### [AIM]
Output each line exactly as it appears, skipping any embedded picture.

### [COLLECTED DATA]
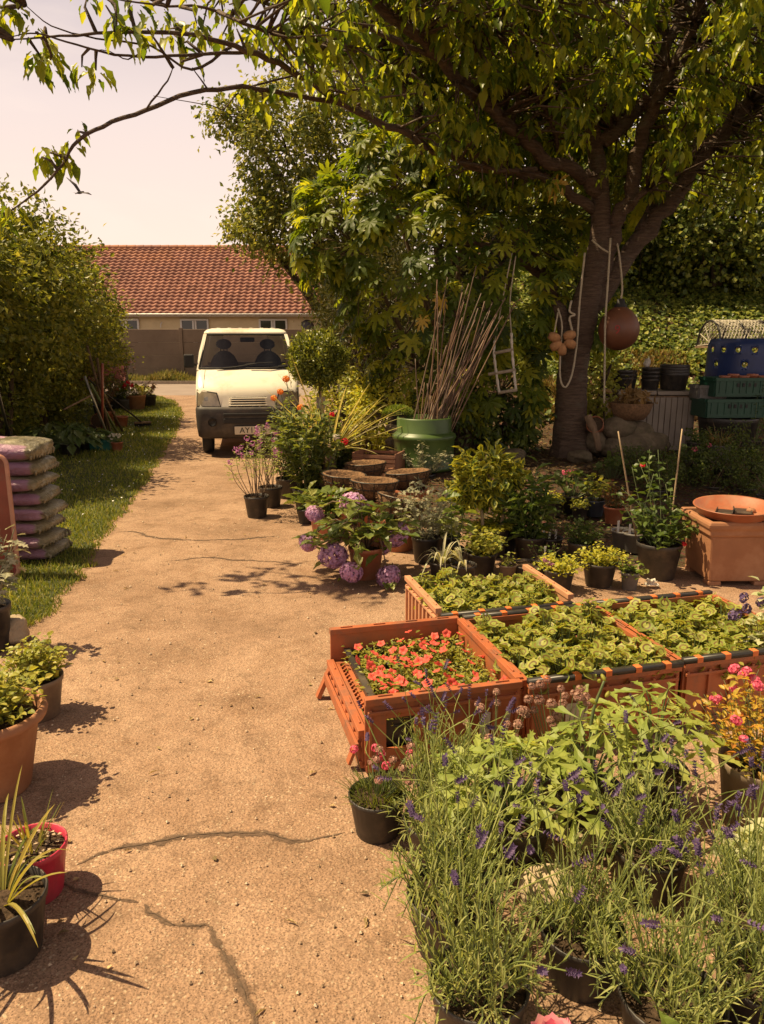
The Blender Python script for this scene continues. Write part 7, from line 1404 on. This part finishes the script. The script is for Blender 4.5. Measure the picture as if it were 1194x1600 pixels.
PT = Vector((bx_.x, bx_.y+.3, bz_+hb+.012))
def stackpots(x, y, r_, h, n, lab, step):
    for k in range(n):
        tt = thing('black_pot', f'black pot, {["lowest", "second", "third", "fourth", "topmost"][k if k < n-1 else 4]} of the '+lab, 'pot', PT+Vector((x, y, step*k)), rng.uniform(0, 3), 'nested black pots on the bin'); pot(tt, r_*(1-.01*k), h, M['black_pot'], r_*.84, rim=.2, soil=False)
stackpots(-.34, .05, .17, .16, 3, 'left nested stack on the grey bin', .045); stackpots(-.02, -.05, .12, .14, 4, 'middle nested stack on the grey bin', .05); stackpots(.30, -.02, .19, .22, 4, 'right, tallest nested stack on the grey bin', .035)
mb = MB(); mb.ball((0, 0, .03), (.05, .03, .06), 9, 7, wob=wobf(5, .3, 4)); o = mb.build('white_rag', M['whitep'], None, True, PT+Vector((-.02, .12, .31))); tag(o, 'scrap of white cloth lying on the middle stack of black pots', 'rag')
t = thing('black_crate', 'grey plastic basket right of the slatted bin, at the left end of the green crates', 'basket', P(1105, 622, 9.6)); 
def mcrate(t, w, d, h, m):
    for sy in (-1, 1):
        mb = MB(); mb.box((0, sy*d/2, h/2), (w, .02, h)); mb.box((0, sy*(d/2+.012), h-.02), (w+.03, .03, .04)); mb.box((0, sy*(d/2+.008), .03), (w, .02, .03))
        for k in range(9): mb.box((-w/2+.05+(w-.1)*k/8, sy*(d/2+.012), h*.5), (.016, .014, h*.7))
        mb.build('long_side', m, t)
    for sx_ in (-1, 1): mb = MB(); mb.box((sx_*w/2, 0, h/2), (.02, d-.03, h)); mb.box((sx_*(w/2+.012), 0, h-.02), (.03, d-.04, .04)); mb.build('short_side', m, t)
    mb = MB(); mb.box((0, 0, .012), (w-.03, d-.03, .02)); mb.build('base', m, t)
    for k in range(4): mb = MB(); mb.box((-w*.15+w*.09*k, -d/2-.0145, h*.62), (.03, .012, .045)); mb.build('vent_slot', M['rubber'], t)
mcrate(t, .34, .3, .17, M['grey_pot'])
M['greencrate'] = mat('green_crate_plastic', (.012, .06, .036), .45, var=.15, vs=4)
gc = P(1150, 650, 9.3)
for k, (lab, z, x) in enumerate((('lower green plastic crate right of the grey bin', gc.z-.02, .0), ('upper green plastic crate, holding terracotta pots, stacked on the lower one', gc.z+.24, .08))): t = thing('green_crate', lab, 'crate', (gc.x+x, gc.y+.2, z), R(2), 'green crates'); mcrate(t, .78, .44, .23, M['greencrate'])
for k in range(5): t = thing('terracotta_pot', ['leftmost', 'second', 'middle', 'fourth', 'rightmost'][k]+' of the small terracotta pots in the upper green crate', 'pot', (gc.x-.12+.12*k, gc.y+.15+.03*(k % 2), gc.z+.27), 0, 'small pots in the green crate'); pot(t, .065, .24 if k % 2 else .22, M['terra_plastic'], soil=False)
t = thing('black_tub', 'black tub supporting the green crates in deep shade', 'tub', (gc.x, gc.y+.2, float(gz(gc.x, gc.y+.2))+.004)); hz_ = gc.z-.03-t.location.z; pot(t, .36, hz_, M['black_pot'], .3, soil=False)
t = thing('blue_drum', 'half of a blue plastic drum pierced with round holes behind the green crates', 'drum', P(1172, 588, 10.3)); M['blue'] = mat('blue_drum_plastic', (.014, .032, .13), .4, var=.12)
mb = MB(); r_ = .60
zl = [(-.28, .10), (.10, .24), (.24, .30), (.30, .42), (.42, .50)]; taper = lambda z: r_*(1-.04*max(0, z-.1)-1.6*max(0, z-.40)**2*10*.4)
def cyl(a, z): q = taper(z); return (q*math.cos(a), q*math.sin(a), z)
na = 20; A = np.linspace(R(175), R(365), na+1)
for i_, (z0, z1) in enumerate(zl):
    for k in range(na):
        a0, a1 = A[k], A[k+1]; hole = (i_ == 3 and k % 2 == 1) or (i_ == 1 and k % 4 == 2)
        if not hole: mb.add([cyl(a0, z0), cyl((a0+a1)/2, z0), cyl(a1, z0), cyl(a1, z1), cyl((a0+a1)/2, z1), cyl(a0, z1)], [(0, 1, 4, 5), (1, 2, 3, 4)])
        else:
            am, zm = (a0+a1)/2, (z0+z1)/2; hr = .036; V = []; m_ = 16
            for j in range(m_):
                th = 2*PI*j/m_; c_, s_ = math.cos(th), math.sin(th); k2 = 1/max(abs(c_), abs(s_)); V += [cyl(am+hr*c_/r_, zm+hr*s_), cyl(am+(a1-a0)/2*c_*k2, zm+(z1-z0)/2*s_*k2)]
            mb.add(V, [(2*j, 2*j+1, (2*j+3) % (2*m_), (2*j+2) % (2*m_)) for j in range(m_)])
o = mb.build('body', M['blue'], t, True); wl_ = o.modifiers.new('weld', 'WELD'); wl_.merge_threshold = .002; sd_ = o.modifiers.new('thickness', 'SOLIDIFY'); sd_.thickness = .010; sd_.offset = 0
t.scale = (1, 1, 1.0)
lp = P(1145, 540, 11.3); t = thing('lobster_pot', 'lobster pot of grey netting over hoops sitting on the bank above the blue drum', 'lobster pot', lp, R(8)); M['net'] = mat('pale_net_cord', (.42, .38, .30), .9, var=.2)
fr = MB(); W_, H_, L_ = .30, .36, .78
def hoop(x, s=1): return [(x, W_*s*math.cos(a), H_*s*math.sin(a)) for a in np.linspace(0, PI, 11)]
for x in (-L_/2, 0, L_/2): fr.tube(hoop(x), .016, 6)
for y in (-W_, W_): fr.tube([(-L_/2, y, .0), (L_/2, y, .0)], .016, 6)
fr.build('frame', M['wire'], t); nb = MB(); ns, na = 15, 11
def np_(x, a): return (x, W_*1.02*math.cos(a)+rng.normal(0, .004), H_*1.02*math.sin(a)+rng.normal(0, .004))
for i_ in range(ns):
    for j in range(na):
        x0_, x1_ = -L_/2+L_*i_/ns, -L_/2+L_*(i_+1)/ns; a0, a1 = PI*j/na, PI*(j+1)/na
        nb.tube([np_(x0_, a0), np_(x1_, a1)], .0065, 4, caps=False); nb.tube([np_(x1_, a0), np_(x0_, a1)], .0065, 4, caps=False)
for sx_ in (-1, 1):
    for k in range(6):
        a = PI*k/6; nb.tube([(sx_*L_/2, W_*math.cos(a), H_*math.sin(a)), (sx_*L_/2, -W_*math.cos(a)*.3, .02)], .006, 4)
nb.build('netting', M['net'], t)
bb = MB(); bb.box((0, 0, -.02), (L_+.04, 2*W_+.04, .03)); bb.build('base_board', M['wood'], t)
mb = MB(); a = P(1062, 600, 9.6); mb.tube([(0, 0, 0), (-.12, -.1, -.32), (-.20, -.15, -.42)], .012, 6)
t = potted('leafy_herb', 'tall weedy stem at the right edge in front of the green crates', 'potted plant', 1176, 712, .12, .2, M['black_pot']); stemmy(t, .18, .85, .14, 6, 16, .06, .022, LF['green'], OVAL, .004)
rock(1132, 600, (.5, .35, .3), M['flint'], 'pale sunlit stone on the bank left of the blue drum', 103, 'rock', 'rock', onground(P(1108, 560, 11.6).x, 11.6)); rock(0, 0, (.4, .3, .3), M['flint'], 'pointed stone on the dry bank behind the nested pots', 104, 'rock', 'rock', onground(P(1018, 560, 12.0).x, 12.0), .5, .2)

### [OUTPUT OF THE EXERCISE]
The Blender Python script for this scene continues. Write part 7, from line 1404 on. This part finishes the script. The script is for Blender 4.5. Measure the picture as if it were 1194x1600 pixels.
PT = Vector((bx_.x, bx_.y+.3, bz_+hb+.012))
def stackpots(x, y, r_, h, n, lab, step):
    for k in range(n):
        tt = thing('black_pot', f'black pot, {["lowest", "second", "third", "fourth", "topmost"][k if k < n-1 else 4]} of the '+lab, 'pot', PT+Vector((x, y, step*k)), rng.uniform(0, 3), 'nested black pots on the bin'); pot(tt, r_*(1-.01*k), h, M['black_pot'], r_*.84, rim=.2, soil=False)
stackpots(-.34, .05, .17, .16, 3, 'left nested stack on the grey bin', .045); stackpots(-.02, -.05, .12, .14, 4, 'middle nested stack on the grey bin', .05); stackpots(.30, -.02, .19, .22, 4, 'right, tallest nested stack on the grey bin', .035)
mb = MB(); mb.ball((0, 0, .03), (.05, .03, .06), 9, 7, wob=wobf(5, .3, 4)); o = mb.build('white_rag', M['whitep'], None, True, PT+Vector((-.02, .12, .31))); tag(o, 'scrap of white cloth lying on the middle stack of black pots', 'rag')
t = thing('black_crate', 'grey plastic basket right of the slatted bin, at the left end of the green crates', 'basket', P(1105, 622, 9.6)); 
def mcrate(t, w, d, h, m):
    for sy in (-1, 1):
        mb = MB(); mb.box((0, sy*d/2, h/2), (w, .02, h)); mb.box((0, sy*(d/2+.012), h-.02), (w+.03, .03, .04)); mb.box((0, sy*(d/2+.008), .03), (w, .02, .03))
        for k in range(9): mb.box((-w/2+.05+(w-.1)*k/8, sy*(d/2+.012), h*.5), (.016, .014, h*.7))
        mb.build('long_side', m, t)
    for sx_ in (-1, 1): mb = MB(); mb.box((sx_*w/2, 0, h/2), (.02, d-.03, h)); mb.box((sx_*(w/2+.012), 0, h-.02), (.03, d-.04, .04)); mb.build('short_side', m, t)
    mb = MB(); mb.box((0, 0, .012), (w-.03, d-.03, .02)); mb.build('base', m, t)
    for k in range(4): mb = MB(); mb.box((-w*.15+w*.09*k, -d/2-.0145, h*.62), (.03, .012, .045)); mb.build('vent_slot', M['rubber'], t)
mcrate(t, .34, .3, .17, M['grey_pot'])
M['greencrate'] = mat('green_crate_plastic', (.012, .06, .036), .45, var=.15, vs=4)
gc = P(1150, 650, 9.3)
for k, (lab, z, x) in enumerate((('lower green plastic crate right of the grey bin', gc.z-.02, .0), ('upper green plastic crate, holding terracotta pots, stacked on the lower one', gc.z+.24, .08))): t = thing('green_crate', lab, 'crate', (gc.x+x, gc.y+.2, z), R(2), 'green crates'); mcrate(t, .78, .44, .23, M['greencrate'])
for k in range(5): t = thing('terracotta_pot', ['leftmost', 'second', 'middle', 'fourth', 'rightmost'][k]+' of the small terracotta pots in the upper green crate', 'pot', (gc.x-.12+.12*k, gc.y+.15+.03*(k % 2), gc.z+.27), 0, 'small pots in the green crate'); pot(t, .065, .24 if k % 2 else .22, M['terra_plastic'], soil=False)
t = thing('black_tub', 'black tub supporting the green crates in deep shade', 'tub', (gc.x, gc.y+.2, float(gz(gc.x, gc.y+.2))+.004)); hz_ = gc.z-.03-t.location.z; pot(t, .36, hz_, M['black_pot'], .3, soil=False)
t = thing('blue_drum', 'half of a blue plastic drum pierced with round holes behind the green crates', 'drum', P(1172, 588, 10.3)); M['blue'] = mat('blue_drum_plastic', (.014, .032, .13), .4, var=.12)
mb = MB(); r_ = .60
zl = [(-.28, .10), (.10, .24), (.24, .30), (.30, .42), (.42, .50)]; taper = lambda z: r_*(1-.04*max(0, z-.1)-1.6*max(0, z-.40)**2*10*.4)
def cyl(a, z): q = taper(z); return (q*math.cos(a), q*math.sin(a), z)
na = 20; A = np.linspace(R(175), R(365), na+1)
for i_, (z0, z1) in enumerate(zl):
    for k in range(na):
        a0, a1 = A[k], A[k+1]; hole = (i_ == 3 and k % 2 == 1) or (i_ == 1 and k % 4 == 2)
        if not hole: mb.add([cyl(a0, z0), cyl((a0+a1)/2, z0), cyl(a1, z0), cyl(a1, z1), cyl((a0+a1)/2, z1), cyl(a0, z1)], [(0, 1, 4, 5), (1, 2, 3, 4)])
        else:
            am, zm = (a0+a1)/2, (z0+z1)/2; hr = .036; V = []; m_ = 16
            for j in range(m_):
                th = 2*PI*j/m_; c_, s_ = math.cos(th), math.sin(th); k2 = 1/max(abs(c_), abs(s_)); V += [cyl(am+hr*c_/r_, zm+hr*s_), cyl(am+(a1-a0)/2*c_*k2, zm+(z1-z0)/2*s_*k2)]
            mb.add(V, [(2*j, 2*j+1, (2*j+3) % (2*m_), (2*j+2) % (2*m_)) for j in range(m_)])
o = mb.build('body', M['blue'], t, True); wl_ = o.modifiers.new('weld', 'WELD'); wl_.merge_threshold = .002; sd_ = o.modifiers.new('thickness', 'SOLIDIFY'); sd_.thickness = .010; sd_.offset = 0
t.scale = (1, 1, 1.0)
lp = P(1145, 540, 11.3); t = thing('lobster_pot', 'lobster pot of grey netting over hoops sitting on the bank above the blue drum', 'lobster pot', lp, R(8)); M['net'] = mat('pale_net_cord', (.42, .38, .30), .9, var=.2)
fr = MB(); W_, H_, L_ = .30, .36, .78
def hoop(x, s=1): return [(x, W_*s*math.cos(a), H_*s*math.sin(a)) for a in np.linspace(0, PI, 11)]
for x in (-L_/2, 0, L_/2): fr.tube(hoop(x), .016, 6)
for y in (-W_, W_): fr.tube([(-L_/2, y, .0), (L_/2, y, .0)], .016, 6)
fr.build('frame', M['wire'], t); nb = MB(); ns, na = 15, 11
def np_(x, a): return (x, W_*1.02*math.cos(a)+rng.normal(0, .004), H_*1.02*math.sin(a)+rng.normal(0, .004))
for i_ in range(ns):
    for j in range(na):
        x0_, x1_ = -L_/2+L_*i_/ns, -L_/2+L_*(i_+1)/ns; a0, a1 = PI*j/na, PI*(j+1)/na
        nb.tube([np_(x0_, a0), np_(x1_, a1)], .0065, 4, caps=False); nb.tube([np_(x1_, a0), np_(x0_, a1)], .0065, 4, caps=False)
for sx_ in (-1, 1):
    for k in range(6):
        a = PI*k/6; nb.tube([(sx_*L_/2, W_*math.cos(a), H_*math.sin(a)), (sx_*L_/2, -W_*math.cos(a)*.3, .02)], .006, 4)
nb.build('netting', M['net'], t)
bb = MB(); bb.box((0, 0, -.02), (L_+.04, 2*W_+.04, .03)); bb.build('base_board', M['wood'], t)
mb = MB(); a = P(1062, 600, 9.6); mb.tube([(0, 0, 0), (-.12, -.1, -.32), (-.20, -.15, -.42)], .012, 6)
t = potted('leafy_herb', 'tall weedy stem at the right edge in front of the green crates', 'potted plant', 1176, 712, .12, .2, M['black_pot']); stemmy(t, .18, .85, .14, 6, 16, .06, .022, LF['green'], OVAL, .004)
rock(1132, 600, (.5, .35, .3), M['flint'], 'pale sunlit stone on the bank left of the blue drum', 103, 'rock', 'rock', onground(P(1108, 560, 11.6).x, 11.6)); rock(0, 0, (.4, .3, .3), M['flint'], 'pointed stone on the dry bank behind the nested pots', 104, 'rock', 'rock', onground(P(1018, 560, 12.0).x, 12.0), .5, .2)